What is needed
Restate, exactly and without pictures, the lines from the start of the listing below through the line holding "m.build('blossom', M('rust', (.36, .14, .09), .8), tw)".

Raw data

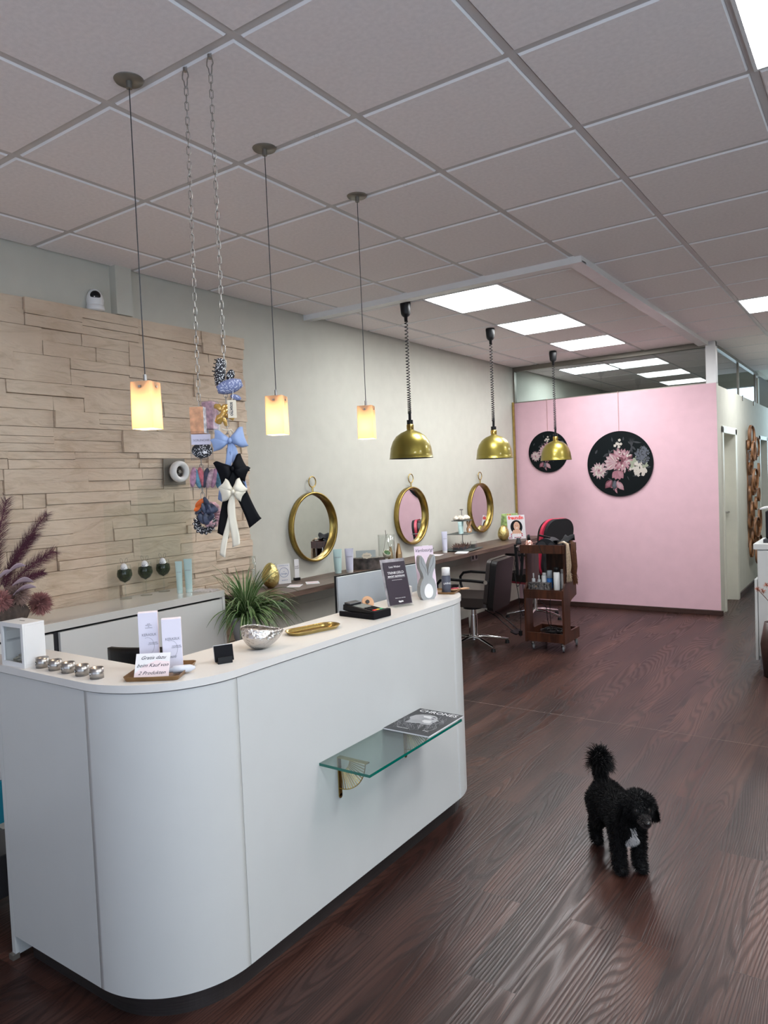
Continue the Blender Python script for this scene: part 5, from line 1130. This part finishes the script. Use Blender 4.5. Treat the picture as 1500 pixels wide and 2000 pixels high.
tw = thing('dried_star_branch', 'small rust coloured dried blossoms sticking out in front of the cabinet', 'dried flowers', (3.13, 6.13, .0)); rnd = random.Random(33)
MB().lathe([(0, 0), (.07, 0), (.09, .25), (.06, .42), (.05, .42), (0, .4)], 24).build('floor_vase', 'base_board', tw)
MB().tube([(0, 0, .4), (-.03, 0, .58), (-.10, 0, .665)], .003, 6).tube([(0, 0, .4), (0, 0, .6), (-.03, 0, .70)], .003, 6).build('twig', 'twig', tw)
for c in ((-.10, 0, .665), (-.04, 0, .70), (-.065, -.01, .655), (.02, 0, .63)):
    m = MB()
    for k in range(60):
        d = Vector((rnd.gauss(0, 1), rnd.gauss(0, 1), rnd.gauss(0, 1))).normalized(); s = d.orthogonal().normalized()*.002; C_ = Vector(c); m.add([C_-s, C_+s, C_+d*.028], [(0, 1, 2)])
    m.build('blossom', M('rust', (.36, .14, .09), .8), tw)

# shelf with packages left of the counter
sk = thing('display_rack', 'dark metal display rack just left of the counter, cut off by the frame', 'rack', (.72, 1.22, 0))
for x, y in ((0, 0), (.44, 0), (0, .28), (.44, .28)): MB().box(x-.009, x+.009, y-.009, y+.009, 0, .98).build('post', 'black_plastic', sk)
for z in (.10, .385, .70): MB().box(0, .44, 0, .28, z, z+.010).build('glass_shelf', 'splash_glass', sk); MB().box(-.009, .449, -.012, -.0005, z-.012, z+.016).build('shelf_edge', 'black_plastic', sk)
solo('blue_package', MB().box(-.19, .19, -.10, .10, 0, .155).box(-.19, .19, -.101, -.10, .06, .066), M('cyan_pack', (.02, .32, .46), .4), 'bright blue package on the rack left of the counter', 'package', (.94, 1.36, .3955), 0, bevel=.004)
solo('white_package', MB().box(-.18, .18, -.09, .09, 0, .085), 'paper', 'white package lying on top of the bright blue one', 'package', (.94, 1.36, .5515), 0, bevel=.003)
solo('dark_package', MB().box(-.18, .18, -.09, .09, 0, .16), 'dark_grey', 'dark package on the lower tier of the rack left of the counter', 'package', (.94, 1.36, .1105), 0, bevel=.004)

# ================================================================ the dog
dog_at = Vector((2.90, 2.955, 0)); dog = thing('dog', 'small black curly dog with white chest standing on the wooden floor, tail up', 'dog', tuple(dog_at), -50)
def remesh(parts, voxel, name, smooth=6):
    m = MB(); m.smooth = True
    for p, r_ in parts: m.ball(r_ if isinstance(r_, float) else 1, 18, 12, (1, 1, 1) if isinstance(r_, float) else r_, p)
    o = m.build(name, 'fur_black'); md = o.modifiers.new('r', 'REMESH'); md.mode = 'VOXEL'; md.voxel_size = voxel; md2 = o.modifiers.new('s', 'SMOOTH'); md2.iterations = smooth; md2.factor = .6
    me = bpy.data.meshes.new_from_object(o.evaluated_get(bpy.context.evaluated_depsgraph_get())); bpy.data.objects.remove(o)
    for p in me.polygons: p.use_smooth = True
    me.name = name; b = bpy.data.objects.new(name, me); COL.objects.link(b); return b
M('fur_black', (.0042, .004, .0045), .6, var=.2, spec=.25); M('fur_white', (.50, .48, .48), .8); M('fur_grey', (.045, .036, .035), .8)
prt = []
def cap(a, b, ra, rb_, n=8):
    a, b = Vector(a), Vector(b)
    for i in range(n+1): t = i/n; prt.append((tuple(a.lerp(b, t)), float(ra+(rb_-ra)*t)))
cap((-.105, 0, .215), (.095, 0, .205), .066, .074, 9)            # trunk
cap((.10, 0, .19), (.125, 0, .17), .062, .045, 3)                # chest
for s in (-1, 1):
    cap((.105, s*.040, .20), (.115, s*.043, .115), .040, .029); cap((.115, s*.043, .115), (.122, s*.041, .045), .028, .026); cap((.122, s*.041, .04), (.128, s*.041, .026), .027, .025, 3); cap((.128, s*.041, .022), (.150, s*.042, .019), .022, .019, 4)
    cap((-.105, s*.036, .20), (-.070, s*.046, .135), .050, .036); cap((-.070, s*.046, .135), (-.125, s*.045, .085), .034, .024); cap((-.125, s*.045, .085), (-.115, s*.043, .030), .024, .024); cap((-.115, s*.043, .022), (-.092, s*.044, .019), .022, .018, 4)
cap((.115, .005, .235), (.150, .012, .275), .050, .050, 5)        # neck
HC = Vector((.165, .018, .292)); hd_ = Vector((cos(rad(-4)), sin(rad(-4)), -.06)); eyes = [HC+hd_*.056+Vector((-hd_.y, hd_.x, 0))*q*.024+Vector((0, 0, .004)) for q in (-1, 1)]
prt.append((tuple(HC), (.060, .060, .056))); prt.append((tuple(HC+hd_*.03+Vector((0, 0, -.010))), (.046, .046, .040)))
side = Vector((-hd_.y, hd_.x, 0))
cap(HC+hd_*.045+Vector((0, 0, -.020)), HC+hd_*.088+Vector((0, 0, -.026)), .028, .021, 4)
cap(HC+hd_*.04+Vector((0, 0, -.036)), HC+hd_*.066+Vector((0, 0, -.042)), .018, .012, 3)
for s in (-1, 1): cap(HC+side*s*.050+Vector((-.005, 0, .015)), HC+side*s*.068+Vector((-.012, 0, -.055)), .020, .022, 5)
cap((-.150, 0, .250), (-.165, 0, .290), .026, .024, 4); cap((-.165, 0, .30), (-.158, 0, .335), .030, .026, 4)   # tail
body = remesh(prt, .0055, 'body', 5); body.parent = dog; body['label'] = 'black curly coated body'
def fur(me, n, L0, L1, mat, name, cond=lambda p: True, curl=.7, w=.0011, seed=1, down=.35):
    rnd = random.Random(seed); polys = [p for p in me.polygons if cond(p.center)]; tot = [0]
    for p in polys: tot.append(tot[-1]+p.area)
    import bisect
    m = MB()
    for k in range(n):
        p = polys[min(bisect.bisect(tot, rnd.random()*tot[-1])-1, len(polys)-1)]; v = [me.vertices[i].co for i in p.vertices]; a, b = rnd.random(), rnd.random()
        c = v[0].lerp(v[1], a).lerp((v[3] if len(v) > 3 else v[2]).lerp(v[2], a), b); nn = p.normal; t = nn.cross(Vector((rnd.gauss(0, 1), rnd.gauss(0, 1), rnd.gauss(0, 1)))).normalized()
        d = (nn*.75 + t*curl*.7 + Vector((0, 0, -down))).normalized(); L_ = rnd.uniform(L0, L1); s = d.cross(nn+t*.01).normalized()*w
        if s.length < 1e-6: s = t*w
        c0 = c - nn*.001; p1 = c0 + d*L_*.5; p2 = p1 + (d*.5+nn*.25+t*curl*-.5).normalized()*L_*.5
        if p1.z < .002 or p2.z < .002: continue
        m.add([c0-s, c0+s, p1+s*.8, p1-s*.8, p2], [(0, 1, 2, 3), (3, 2, 4)])
    m.sm = [True]*len(m.sm); o = m.build(name, mat, dog); o['kind'] = 'stuff'; return o
me = body.data; muz = HC+hd_*.082+Vector((0, 0, -.03))
chest = Vector((.175, .002, .155))
fur(me, 26000, .008, .017, 'fur_black', 'coat', lambda p: not (p.x > .12 and (p-chest).length < .024+.010*sin(40*p.z)) and (p-muz).length > .030 and min((p-e).length for e in eyes) > .018 and (p-HC).dot(hd_) < .036)
fur(me, 3500, .004, .008, 'fur_black', 'face_fur', lambda p: (p-HC).length < .075 and (p-HC).dot(hd_) >= .034 and (p-muz).length > .026 and min((p-e).length for e in eyes) > .013, seed=8)
fur(me, 420, .010, .022, 'fur_white', 'white_chest_patch', lambda p: p.x > .13 and abs(p.y) < .017+.010*sin(60*p.z) and .115 < p.z < .20, curl=.4, seed=3, down=.6)
fur(me, 900, .004, .008, 'fur_grey', 'grey_muzzle', lambda p: (p-muz).length < .032, seed=4)
rnd = random.Random(6); m = MB()
for k in range(1500):   # pom-pom tail
    a = rnd.uniform(0, 2*pi); el = rnd.uniform(-.35, 1.5); d = Vector((cos(a)*cos(el), sin(a)*cos(el), sin(el))); c = Vector((-.158, 0, .325+rnd.uniform(-.02, .02))) + d*.016; L_ = rnd.uniform(.038, .066)*(1.1 if el > .8 else 1)
    p1 = c+d*L_*.5+Vector((0, 0, .006)); p2 = p1+(d+Vector((rnd.gauss(0, .3), rnd.gauss(0, .3), -.45 if el < 1 else -.1))).normalized()*L_*.35; p3 = p2+(d+Vector((rnd.gauss(0, .5), rnd.gauss(0, .5), -.9))).normalized()*L_*.25
    s = d.orthogonal().normalized()*.0013; m.add([c-s, c+s, p1+s, p1-s, p2+s*.7, p2-s*.7, p3], [(0, 1, 2, 3), (3, 2, 4, 5), (5, 4, 6)])
m.build('tail_tuft', 'fur_black', dog)
m = MB()
for k in range(1500):   # long ear and crown hair
    s_ = rnd.choice((-1, 1)); u = rnd.random(); c = HC+side*s_*(.054+.020*u)+Vector((rnd.uniform(-.018, .014), 0, .016-.07*u)); d = (side*s_*.45+Vector((rnd.gauss(0, .25), rnd.gauss(0, .25), -1))).normalized(); L_ = rnd.uniform(.018, .034)
    s = d.cross(side).normalized()*.0014; m.add([c-s, c+s, c+d*L_*.6+s+side*s_*.004, c+d*L_*.6-s+side*s_*.004, c+d*L_], [(0, 1, 2, 3), (3, 2, 4)])
m.build('ear_hair', 'fur_black', dog)
for s in (-1, 1):
    e = MB().ball(.0082, 16, 10, c=tuple(HC+hd_*.056+side*s*.024+Vector((0, 0, .004)))).build('eye', M('dog_eye', (.008, .005, .004), .09, spec=.5), dog)
MB().ball(.0115, 14, 8, (1, 1.15, .8), tuple(HC+hd_*.110+Vector((0, 0, -.018)))).build('nose', M('dog_nose', (.012, .010, .010), .25), dog)
MB().at(tuple(HC+hd_*.092+Vector((0, 0, -.044)))).ball(.008, 10, 6, (.8, 1.3, .35)).build('chin', 'fur_grey', dog)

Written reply
Continue the Blender Python script for this scene: part 5, from line 1130. This part finishes the script. Use Blender 4.5. Treat the picture as 1500 pixels wide and 2000 pixels high.
tw = thing('dried_star_branch', 'small rust coloured dried blossoms sticking out in front of the cabinet', 'dried flowers', (3.13, 6.13, .0)); rnd = random.Random(33)
MB().lathe([(0, 0), (.07, 0), (.09, .25), (.06, .42), (.05, .42), (0, .4)], 24).build('floor_vase', 'base_board', tw)
MB().tube([(0, 0, .4), (-.03, 0, .58), (-.10, 0, .665)], .003, 6).tube([(0, 0, .4), (0, 0, .6), (-.03, 0, .70)], .003, 6).build('twig', 'twig', tw)
for c in ((-.10, 0, .665), (-.04, 0, .70), (-.065, -.01, .655), (.02, 0, .63)):
    m = MB()
    for k in range(60):
        d = Vector((rnd.gauss(0, 1), rnd.gauss(0, 1), rnd.gauss(0, 1))).normalized(); s = d.orthogonal().normalized()*.002; C_ = Vector(c); m.add([C_-s, C_+s, C_+d*.028], [(0, 1, 2)])
    m.build('blossom', M('rust', (.36, .14, .09), .8), tw)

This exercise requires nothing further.